From complementizer or relativizer to adverbial clause subordinator
We sketched the main channels leading to clause subordination. We saw that complement and adverbial-clause subordination may follow different channels of grammaticalization, but that they can use the same channel as well. The question then arises how the two kinds of clause subordination differ from one another in their development. The evidence available suggests that both relative and complement clauses can develop into adverbial clauses while a development in the opposite direction is unlikely to happen. The evidence for this hypothesis is as follows. Wherever there is diachronic evidence it indicates that in the grammaticalization of demonstratives to subordinators there was first a relativizer or complementizer stage before the relevant marker turned into an adverbial clause subordinator. For example, in the evolution of demonstrative pronouns, the following stages can be observed:
(68) The main stages in the development from demonstrative pronoun to clause subordinator
a. Demonstrative pronoun introducing relative or object complement clauses
b. Demonstrative pronoun introducing subject complement clauses
c. Demonstrative pronoun introducing adverbial clauses
One piece of evidence is provided by the diachronic criterion: As we will see in “Clause Subordination Case studies”, there are historical data to show that relativizers and complementizers can develop further into adverbial clause subordinators. A second piece of evidence comes from crosslinguistic observations on grammaticalization. A number of languages have reached stage (68b) but not (68c), that is, a demonstrative has been grammaticalized to a complementizer but not to an adverbial clause subordinator. English is such a language: It uses the item that as a demonstrative pronoun (69a), as an object complementizer (69b), and a subject complementizer (69c), but essentially not as an adverbial clause subordinator. In the Khoisan language !Xun, all stages of (68) are represented: In (70a), the form kā ē is a proximal demonstrative modifier of noun class 4 (‘this’), in (70b) it is an object complementizer, while in (70c) it is an adverbial-clause subordinator—more specifically a reason conjunction, but it has a number of other subordinating functions in addition, such as marking temporal and conditional clauses.
(69) English
a. I know that.
b. I know that she’ll come.
c. That he’ll not come worries her.

A third piece of evidence comes from verbs for ‘say’. As we saw in “The verb channel” (37), there is a crosslinguistically common channel whereby ‘say’ verbs may develop first into complementizers and only thereafter into adverbial-clause subordinators (see e.g. Heine, Claudi, and Hünnemeyer 1991: 158; Ebert 1991: 87; Crass 2002; see below). Languages differ in the extent to which they have proceeded along this channel. For example, whereas the Tibeto-Burman language Chamling has not proceeded beyond the stage of complementizer, the Indo-Aryan language Nepali has gone through all stages, having developed its verb for ‘say’ into an adverbial clause subordinator (Ebert 1991: 88). We will deal with another example illustrating the extension from complementizer to adverbial clause subordinator in “The rise of complement and adverbial clauses”.

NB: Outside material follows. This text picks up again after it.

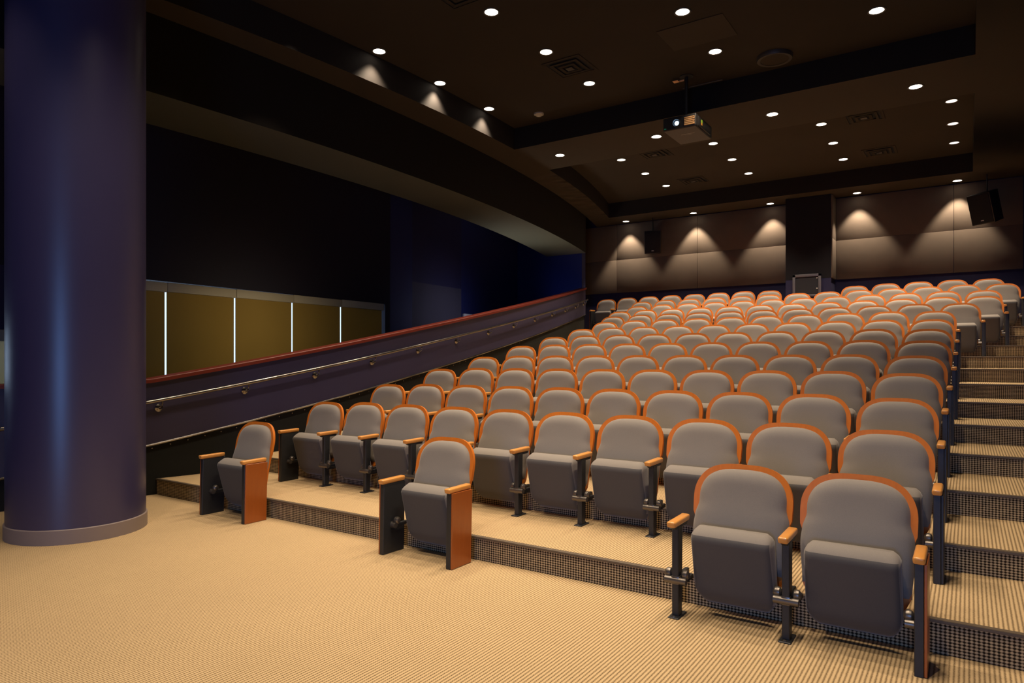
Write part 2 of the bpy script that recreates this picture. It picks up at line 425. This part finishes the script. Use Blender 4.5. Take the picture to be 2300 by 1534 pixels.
# ------------------------------------------------------------------ back wall: pillar, acoustic panels, rack
PX0, PX1, PY = -3.58, -2.60, 16.9
ZP = 3.39
b = MB(); b.box(PX0, PX1, PY, BACKY, 2.3, ZL, 'navy_wall')
b.box(PX0 + .002, PX1 - .002, PY - .004, PY, ZP, ZL, 'black_wall')  # black upper face: the weaker light up there put into the colour
struct(b.build('wall_pillar', smooth=None))
ZM = 4.30
def panel(x0, x1, z0, z1, label, side=False):
    b = MB()
    if side: b.box(PX1 + .002, PX1 + .03, PY, BACKY - .05, z0, z1, 'panel_cloth', .006)
    else: b.box(x0 + .003, x1 - .003, BACKY - .05, BACKY - .002, z0 + .001, z1 - .001, 'panel_cloth', .004)
    tag(b.build('acoustic_panel'), label, 'wall panel', 'taupe acoustic panels on the back wall')
xs = [PX0 - 2.29 * i for i in range(3)]
for up, (z0, z1) in (('upper', (ZM, ZL - .02)), ('lower', (ZP, ZM))):
    panel(xs[1], PX0 + .02, z0, z1, up + ' taupe acoustic panel touching the left side of the dark pillar')
    panel(xs[2], xs[1], z0, z1, up + ' taupe acoustic panel, second to the left of the dark pillar')
    panel(-9.68, xs[2], z0, z1, up + ' taupe acoustic panel in the far corner near the ramp top')
    panel(PX1 + .03, -.265, z0, z1, up + ' taupe acoustic panel touching the right side of the dark pillar')
    panel(-.265, XR - .02, z0, z1, up + ' taupe acoustic panel behind the right hanging speaker')
    panel(0, 0, z0, z1, up + ' thin taupe panel covering the right flank of the dark pillar', True)
# equipment cabinet on the pillar
def w_on_y(x, y, Y):
    q = (x - 1150) / 1528.3; v = Y / (q * s_ + c_); return v * (q * c_ - s_), HC - (y - 808.1) / 1528.3 * v
x0, z0 = w_on_y(1781, 668, PY); x1, z1 = w_on_y(1845, 614, PY)
cab = thing('equipment_cabinet', 'grey framed glass equipment cabinet on the dark pillar in the back', 'cabinet', ((x0 + x1) / 2, PY, z0))
w = (x1 - x0) / 2; h = z1 - z0
b = MB()
for a in ((-w, -w + .06, 0, h), (w - .06, w, 0, h), (-w, w, h - .06, h), (-w, w, 0, .05)): b.box(a[0], a[1], -.05, -.004, a[2], a[3], 'rack_frame', .004)
b.build('frame', cab)
b = MB(); b.box(-w + .05, w - .05, -.03, -.004, .04, h - .05, 'rack_glass'); dr = b.build('door', cab)
for zz in (.18, .42):
    b = MB(); b.lathe([(0, .012), (.012, .010), (.014, 0)], 'white_paint', 12, Matrix.Translation((w - .09, -.03, zz)) @ Matrix.Rotation(PI / 2, 4, 'X')); b.build('latch', dr)

# ------------------------------------------------------------------ theatre seats
A_ = math.atan2(.158, .72)                     # back recline
L_ = .735
def bp_(a, bb, n):
    """back plane: a across, bb up the back, n out of the front face"""
    y = .187 + bb * math.sin(A_) - n * math.cos(A_) - .30 * a * a + .055 * max(0, .30 - bb)
    z = .150 + bb * math.cos(A_) + n * math.sin(A_)
    return (a, y, z)
def lerp(x, T):
    for (a, v), (c, w) in zip(T, T[1:]):
        if x <= c:
            t = (x - a) / (c - a); t = t * t * (3 - 2 * t); return v + (w - v) * t
    return T[-1][1]
def top_round(h, bb, b1, L, n): 
    return h if bb <= b1 else h * max(0., 1 - ((bb - b1) / (L - b1)) ** n) ** (1 / n)
def shell_h(bb):
    h = lerp(bb, [(0, .17), (.06, .235), (.14, .262), (.40, .27), (.45, .284), (.56, .287), (.74, .272)])
    return top_round(h, bb, .46, L_, 3.3)
def pad_h(bb):
    h = lerp(bb, [(.12, .262), (.36, .278), (.42, .272), (.50, .252), (.58, .256), (.735, .258)])
    return top_round(h, bb, .47, L_ - .030, 3.0)
def bs(b0, b1, n):  # denser at the top
    return [b0 + (b1 - b0) * (1 - (1 - i / n) ** 1.9) for i in range(n + 1)]
def make_shell():
    b = MB(); Bs = bs(0, L_ - .0004, 34); n = 18
    cs = [-1 + 2 * i / n for i in range(n + 1)]
    F = [[bp_(c * shell_h(bb), bb, .004) for c in cs] for bb in Bs]
    R = [[bp_(c * shell_h(bb), bb, -.022) for c in cs] for bb in Bs]
    t = bmesh.new()
    VF = [[t.verts.new(p) for p in r] for r in F]; VR = [[t.verts.new(p) for p in r] for r in R]
    m = len(Bs)
    for j in range(m - 1):
        for i in range(n):
            t.faces.new((VF[j][i], VF[j][i + 1], VF[j + 1][i + 1], VF[j + 1][i])); t.faces.new((VR[j][i + 1], VR[j][i], VR[j + 1][i], VR[j + 1][i + 1]))
        for i in (0, n): t.faces.new((VF[j][i], VF[j + 1][i], VR[j + 1][i], VR[j][i]))
    for i in range(n):
        for j in (0, m - 1): t.faces.new((VF[j][i], VF[j][i + 1], VR[j][i + 1], VR[j][i]))
    b.merge(t, 'wood_rim'); return b
def make_pad():
    b = MB(); Bs = bs(.125, L_ - .0305, 34); n = 22
    G = []
    for bb in Bs:
        row = []; h = pad_h(bb)
        eb = min(1, max(0, (L_ - .030 - bb) / .10)); lo = min(1, (bb - .125) / .05)
        for i in range(n + 1):
            c = math.sin((-1 + 2 * i / n) * PI / 2)
            c = .5 * c + .5 * (-1 + 2 * i / n)
            edge = max(0., 1 - abs(c) ** 3.6) ** .62
            T = .066 * edge * max(0, 1 - (1 - eb) ** 2.5) ** .5 * max(0, 1 - (1 - lo) ** 2.5) ** .5
            T *= 1.0 + .25 * math.exp(-((bb - .34) / .16) ** 2) 
            row.append(bp_(c * h, bb, .003 + T))
        G.append(row)
    b.grid(G, 'seat_fabric'); bmesh.ops.recalc_face_normals(b.bm, faces=b.bm.faces[:]); return b
def make_cushion():
    """tipped-up seat: rounded wedge, underside facing the stage"""
    b = MB(); n = 20; m = 22
    # profile: front (underside) line and back line per height t
    rows = []
    t = bmesh.new(); rings = []
    for j in range(m + 1):
        tt = j / m
        z = .070 + .463 * tt
        yf = .115 - .125 * min(1, (tt / .93)) ; yb = .215 - .075 * tt
        # rounding at the bottom and the top
        if tt < .22:
            k = 1 - tt / .22; yf += .060 * k ** 2.6
        if tt > .86:
            k = (tt - .86) / .14; yf += .075 * k ** 1.5; 
        if tt > .93:
            k = (tt - .93) / .07; yb -= .03 * k ** 2
        hw = .232 - .010 * tt
        if tt < .30: hw -= .055 * (1 - tt / .30) ** 2.4
        if tt > .90: hw -= .030 * ((tt - .90) / .10) ** 2
        rf = .040; ring = []
        d = (yb - yf) / 2; rr = min(rf, d * .95)
        for (cx, cy, a0) in ((hw - rr, yf + rr, -90), (hw - rr, yb - rr, 0), (-hw + rr, yb - rr, 90), (-hw + rr, yf + rr, 180)):
            for q in range(6):
                a = math.radians(a0 + 90 * q / 5); ring.append((cx + rr * math.cos(a), cy + rr * math.sin(a), z))
        # gentle belly on the front face
        rings.append([t.verts.new(p) for p in ring])
    N_ = len(rings[0])
    for A, B in zip(rings, rings[1:]):
        for i in range(N_): t.faces.new((A[i], A[(i + 1) % N_], B[(i + 1) % N_], B[i]))
    cap = t.faces.new(rings[-1]); bot = t.faces.new(rings[0][::-1])
    bmesh.ops.recalc_face_normals(t, faces=t.faces[:])
    i1 = b.mi('seat_under'); i2 = b.mi('seat_fabric')
    vm = {v: b.bm.verts.new(v.co) for v in t.verts}
    for f in t.faces:
        g = b.bm.faces.new([vm[v] for v in f.verts]); c = f.calc_center_median()
        front = f.normal.y < -.55 and f.normal.z < .55 and c.z < .54
        g.material_index = i1 if front or f.normal.z < -.5 else i2; g.smooth = True
    t.free(); return b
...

A final piece of evidence for the development from complement to adverbial clause marking is provided by the adposition channel and the development from allative to purpose markers, involving the following stages, where the main verb denotes goal-directed motion (‘go to’, ‘take to’, etc.):
(71) From allative case marker to purpose clause subordinator
a. [X goes to place Y]
b. [X goes to (do) activity Y]
c. [X goes in order to do Y]
In (71a) there is a nominal locative complement marked by an allative adposition or case affix, as in example (72a) from the Papuan language Imonda, where the allative marker consists of the nominal goal suffix-m (GL). In (72b), the locative complement is conceived of as an activity, irrespective of whether it is encoded by a noun, as in (72b), or as a nominalized verb (see below). Finally, in (72c) the erstwhile locative complement is now a verb that may take complements and is conceived of as expressing the purpose of the motion.

To conclude, there is evidence to establish that whenever one and the same construction gives rise to both relative or complement and adverbial clause subordination, the former types of subordination are likely to have preceded the latter in time. Historical evidence can be found in creole languages, where it is possible on the basis of written documents to establish sequences of historical development; see “Clause subordination case studies”.